George Gissing

Estate con Mariarosa Mancuso

I bassifondi della letteratura, dove si scrive per avere successo e fare soldi

Mariarosa Mancuso

Scrivere è un mestiere rischioso. Oggi invece ci si lamenta per lo Strega

I romanzi raccontano il mondo, e nel mondo ci sono lettori e scrittori. Mestiere rischioso, il primo. Basta pensare a Don Chisciotte e a Madame Bovary. Uno finisce pazzo, con la postuma soddisfazione di essere considerato il paladino delle cause giuste e onorevoli (Cervantes era stato chiaro, purtroppo è impossibile prevedere quanto gli orecchianti e il passaparola facciano scempio del personaggio). L’altra non sopravvive all’eccesso di romanticherie – “uccisa dalla cattiva letteratura”, sentenzia Vladimir Nabokov: e quindi, ragazze, smettete di leggere romanzi scritti da mezzecalzette, fanno solo male. Per riconoscerli: son quelli dove la scrittrice somiglia alla protagonista che somiglia alla lettrice, e tutte si vogliono un gran bene, a dispetto di Gustave Flaubert che faceva il suo mestiere con la precisione e la spietatezza di un Dr.

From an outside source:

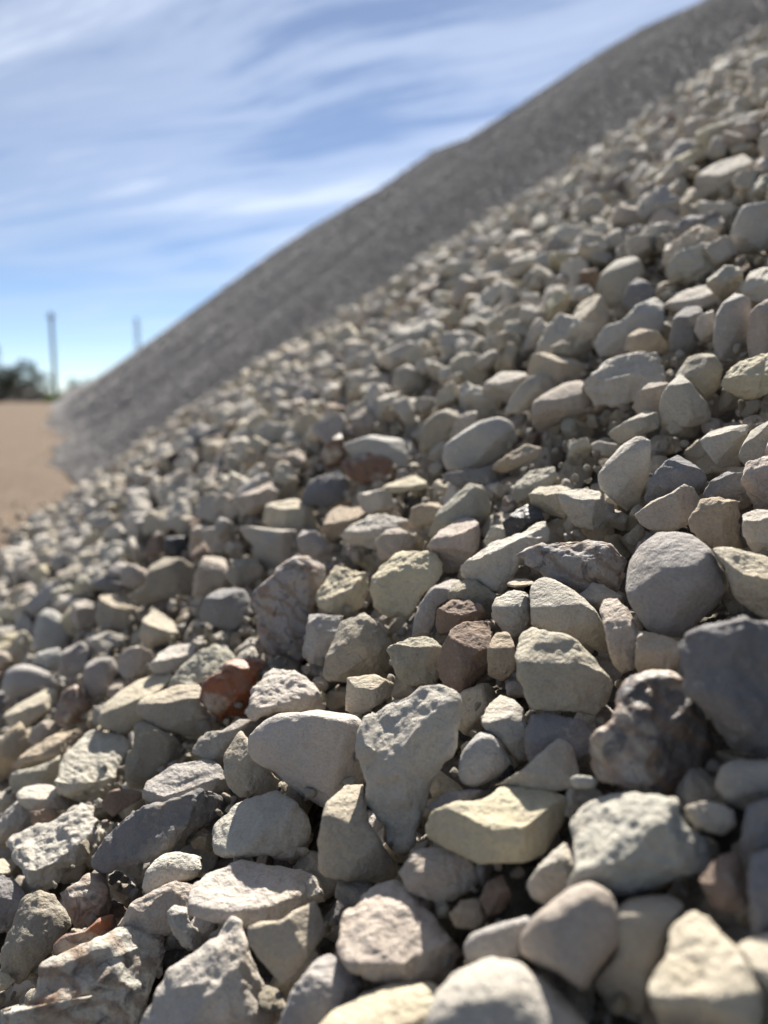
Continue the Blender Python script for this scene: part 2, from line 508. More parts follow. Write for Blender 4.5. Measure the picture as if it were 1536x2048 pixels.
def traced_stone(spec, seed):
    """a solid stone: outline as in the photograph, facets given by crease lines, full depth behind"""
    pts = np.array(spec['p'], float)
    rs = np.random.default_rng(seed)
    cen = pts.mean(0)
    area2 = 0.5 * abs(np.dot(pts[:, 0], np.roll(pts[:, 1], 1)) - np.dot(pts[:, 1], np.roll(pts[:, 0], 1)))
    # centroid by area
    x, y = pts[:, 0], pts[:, 1]; x1, y1 = np.roll(x, -1), np.roll(y, -1)
    cr = x * y1 - x1 * y; A = cr.sum() / 2
    cen = np.array([((x + x1) * cr).sum() / (6 * A), ((y + y1) * cr).sum() / (6 * A)])
    t0 = slope_hit(*cen)
    rc = ray(*cen); d = rc / np.linalg.norm(rc)
    size_px = math.sqrt(abs(A))
    size = size_px / F * t0
    dist = t0 * np.linalg.norm(rc) - size * (0.18 + spec.get('z', 0.0))
    right = np.cross(d, [0, 0, 1]); right /= np.linalg.norm(right)
    up = np.cross(right, d)

    def loc(P):
        R = ray(P[:, 0], P[:, 1])
        W = R * (dist / (R @ d))[:, None]
        W = W - d * dist
        return np.stack([W @ right, W @ up], -1)
    e = spec.get('e', 0.14)          # 0 sharp .. 1 rounded
    big = size_px > 75
    nseg = 132 if size_px > 120 else (100 if big else 64)
    nfr = 46 if size_px > 120 else (34 if big else 20)
    O = poly_resample(loc(pts), nseg, 0.04 + 0.9 * e)
    c = loc(cen[None])[0]
    rough = spec.get('r', 1.0)
    O3 = np.concatenate([O, np.full((nseg, 1), seed * 1.7)], 1)
    rad = O - c
    O = c + rad * (1 + (0.022 * rough * vnoise(O3 * 3.0 / size, seed) + 0.012 * rough * vnoise(O3 * 9.0 / size, seed + 1)))[:, None]
    alpha = math.degrees(math.atan2(-d[2], math.hypot(d[0], d[1])))
    tlit = math.tan(math.radians(min(71, 82 - alpha)))
    planes = []                      # (point, direction, slope)
    for cse in spec.get('c', []):
        A_, B_ = loc(np.array([[cse[0], cse[1]], [cse[2], cse[3]]], float))
        dr = (B_ - A_) / np.linalg.norm(B_ - A_)
        nrm = np.array([-dr[1], dr[0]])
        k = tlit if len(cse) < 5 else math.tan(math.radians(cse[4]))
        planes.append((A_, nrm, k))
    # default thin top facet that catches the sun
    if not spec.get('c'):
        an = math.radians(90 + rs.uniform(-28, 28))
        dr = np.array([math.cos(an), math.sin(an)])
        ext = ((O - c) @ dr).max()
        planes.append((c + dr * ext * rs.uniform(0.5, 0.8), dr, tlit))
    for _ in range(7 if e < 0.3 else (5 if e < 0.6 else 2)):      # chips
        an = rs.uniform(0, 2 * math.pi)
        dr = np.array([math.cos(an), math.sin(an)])
        ext = ((O - c) @ dr).max()
        planes.append((c + dr * ext * rs.uniform(0.15, 0.8), dr, math.tan(math.radians(rs.uniform(12, 50)))))
    tilt = rs.uniform(-0.14, 0.14, 2)
    if 't' in spec:
        tilt = np.array(spec['t'])

    def depth(p):
        zs = [(p - c) @ tilt]
        for (a, n_, k) in planes:
            zs.append(-k * ((p - a) @ n_) + 0.0)
        Z = np.stack(zs, -1)
        kk = size * (0.004 + 0.06 * e ** 2)
        return -kk * np.log(np.exp(-(Z - Z.min(-1, keepdims=True)) / kk).sum(-1)) + Z.min(-1)
    th = np.linspace(0, 1, nfr + 1)[1:]
    rho = np.sin(th * math.pi / 2) ** 0.9
    mexp = 9 - 6 * e
    er = 0.03 + 0.32 * e
    verts = [np.array([[c[0], c[1], float(depth(c[None])[0])]])]
    for k_, p_ in enumerate(rho):
        P_ = c + (O - c) * p_
        z = depth(P_) - er * size * (1 - math.sqrt(max(0, 1 - p_ ** mexp)))
        verts.append(np.concatenate([P_, z[:, None]], 1))
    ze = verts[-1][:, 2]
    zmean = ze.mean()
    nb = 9
    bt = size * (0.50 + 0.2 * e)
    for k_ in range(1, nb):
        a = k_ / nb * math.pi / 2
        p_ = math.cos(a) ** 0.7
        P_ = c + (O - c) * p_
        z = ze * p_ + zmean * (1 - p_) - bt * math.sin(a)
        verts.append(np.concatenate([P_, z[:, None]], 1))
    verts.append(np.array([[c[0], c[1], zmean - bt]]))
    V = np.concatenate(verts)
    rings = nfr + nb - 1
    F3, quads = [], []
    j = np.arange(nseg); j2 = (j + 1) % nseg
    F3.append(np.stack([np.zeros(nseg, int), 1 + j, 1 + j2], -1))
    for k_ in range(rings - 1):
        a0, b0 = 1 + k_ * nseg, 1 + (k_ + 1) * nseg
        F3.append(np.stack([a0 + j, b0 + j, b0 + j2], -1))
        F3.append(np.stack([a0 + j, b0 + j2, a0 + j2], -1))
    a0 = 1 + (rings - 1) * nseg
    F3.append(np.stack([a0 + j, np.full(nseg, len(V) - 1), a0 + j2], -1))
    Fc = np.concatenate(F3)
    if A < 0:
        pass
    N = vnormals(V, Fc)
    if (N[0][2]) < 0:
        Fc = Fc[:, ::-1]; N = -N
    q = rs.uniform(0, 60, 3)
    S_ = V / size
    dsp = (0.020 + 0.02 * e) * fbm(S_ * 2.6 + q, seed, 2) + 0.020 * (np.abs(vnoise(S_ * 5.5 + q, seed + 5)) - 0.3) \
        + 0.012 * vnoise(S_ * 12 + q, seed + 9) + 0.006 * vnoise(S_ * 24 + q, seed + 10)
    led = vnoise(S_ * 1.9 + q * 1.3, seed + 60) + 0.13 * vnoise(S_ * 6 + q, seed + 61)
    dsp += (0.026 * (1 - e)) * np.tanh(9 * (led - 0.12)) * min(1.0, rough + 0.2)
    if spec.get('str'):
        ax = rs.normal(size=3); ax /= np.linalg.norm(ax)
        dsp += 0.012 * vnoise(np.outer(S_ @ ax, [14, 14, 14]) + S_ * 1.5, seed + 40)
    V = V + N * (dsp * rough * size * (1 - 0.55 * e))[:, None]
    W = np.outer(V[:, 0], right) + np.outer(V[:, 1], up) - np.outer(V[:, 2], d)
    org = d * dist + np.array([0, 0, CAMZ])
    return W, Fc, org, size, cen, size_px, t0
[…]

House.

 

Mestiere rischioso anche il secondo, esposto all’insuccesso, alla povertà, alla tisi, alla sifilide, alle droghe che danno dipendenza, agli editori che rifiutano anticipi adeguati per sfamare le creature. Balzac racconta una scena esemplare in un suo romanzo (nella “Comédie humaine” sono più di cento, con duemila personaggi dando retta a chi li ha contati, perdonate se non ricordiamo il titolo). L’editore va a casa di uno scrittore per fargli firmare un contratto, ha una cifra in testa come anticipo. L’indirizzo prestigioso gli fa dire “però, non se la passa mica male questo qua”. Quando scopre che non vive al piano nobile, riduce la cifra. Quando scopre che la sua preda non vive neppure ai piani meno nobili, la cifra cala ancora. Sale e sale fino alla pulciosa soffitta, e sogghigna: avrà il manoscritto quasi gratis.

 

Così si mercanteggiava nella Parigi dov’era di moda il feuilleton. E così si mercanteggiava nell’altro paradiso dei romanzieri: la Londra vittoriana, quando un romanzo rispettabile era composto di tre volumi (nelle biblioteche circolanti, erano chiamati “three-decker”: spesso erano scritti da signore di cui abbiamo perso memoria, ma i lettori di allora andavano pazzi). George Gissing racconta i retroscena dell’industria editoriale in “New Grub Street”, uscito nel 1891 e largamente autobiografico: non era un tormentato artista romantico, bensì uno scrittore professionista deciso a mantenersi con il proprio lavoro (non gli andò benissimo).

 

Grub Street era una via di Londra che nel Settecento di Laurence Sterne e Samuel Johnson ospitava gli scribacchini. Producevano testi su commissione, difendendo l’una o l’altra causa, con la speranza di un pronto pagamento. Intanto cercavano di piazzare i frutti del proprio ingegno, sotto forma di poesie o altro. Insomma: i bassifondi della letteratura. Alla fine dell’Ottocento la strada non esisteva più, ma gli aspiranti scrittori erano come sempre pronti a tutto. Tranne qualche duro e puro che resisteva, sperando di farsi meglio notare (“dev’essere pure rimasto al mondo qualcuno che ami la Letteratura Vera”, lamentano gli esclusi al premio Strega, neanche in questo originali).

 

George Gissing racconta le storie intrecciate (compresi gli sposalizi) di Edwin Reardon, scrittore “letterario” privo di lettori. E di Jasper Milvain, che produce “robaccia per questo mondo volgare” (neanche la decadenza dei tempi l’abbiamo inventata noi). Hanno un’aria di famiglia? Certo, somigliano molto a Gwyn Barry e Richard Tull, scrittori rivali in “L’informazione” di Martin Amis. Entrambi i romanzieri tacciono un dettaglio (e sì che loro sono nella giusta posizione per saperlo): sedurre tanti lettori non è peccato.